Using append in an if statement

Question

I don't get why the following two bits of code give different results:

x = [1,2,3]
y = [1,2,3,4]

if (x.append(4) == y) or (x == y):
    print(True, x, y)
else:
    print(False, x, y)

#prints True [1, 2, 3, 4] [1, 2, 3, 4]

x = [1,2,3]
y = [1,2,3,4]

if (x == y) or (x.append(4) == y):
    print(True, x, y)
else:
    print(False, x, y)

#prints False [1, 2, 3, 4] [1, 2, 3, 4]

Why does swapping the order of the two conditions give different results? x.append(4) makes x become [1,2,3,4], as is seen in either output. So it seems like the condition x.append(4) == y should be True in either case, satisfying the or of the if statement.

Answer 1

There are two things going on here:

• While x.append(4) does add 4 to x, the statement x.append(4) actually evaluates to None: append() doesn't return anything, it modifies objects in place. So if you had x.append(4) == None (with 4 or anything!) as a condition in the or statement, the if would always proceed.
• x == y is the statement that is determining the evaluation of the condition (b/c of the first point). The order matters here because even though the append() statement evaluates to None, it still modifies x within the if line.
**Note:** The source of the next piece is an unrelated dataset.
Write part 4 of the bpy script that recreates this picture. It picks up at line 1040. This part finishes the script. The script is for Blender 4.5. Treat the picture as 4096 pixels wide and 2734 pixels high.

So in the first case x==y is True b/c that statement comes after the append(), in the second x==y is False because it comes before the append().

This examples illustrates how the second can be modified to work like the first:

x = [1,2,3]
y = [1,2,3,4]

if (x == y) or (x.append(4) == y) or (x == y):
    print(True)
else:
    print(False)

#prints True
#the first (x==y) is False but the second is True!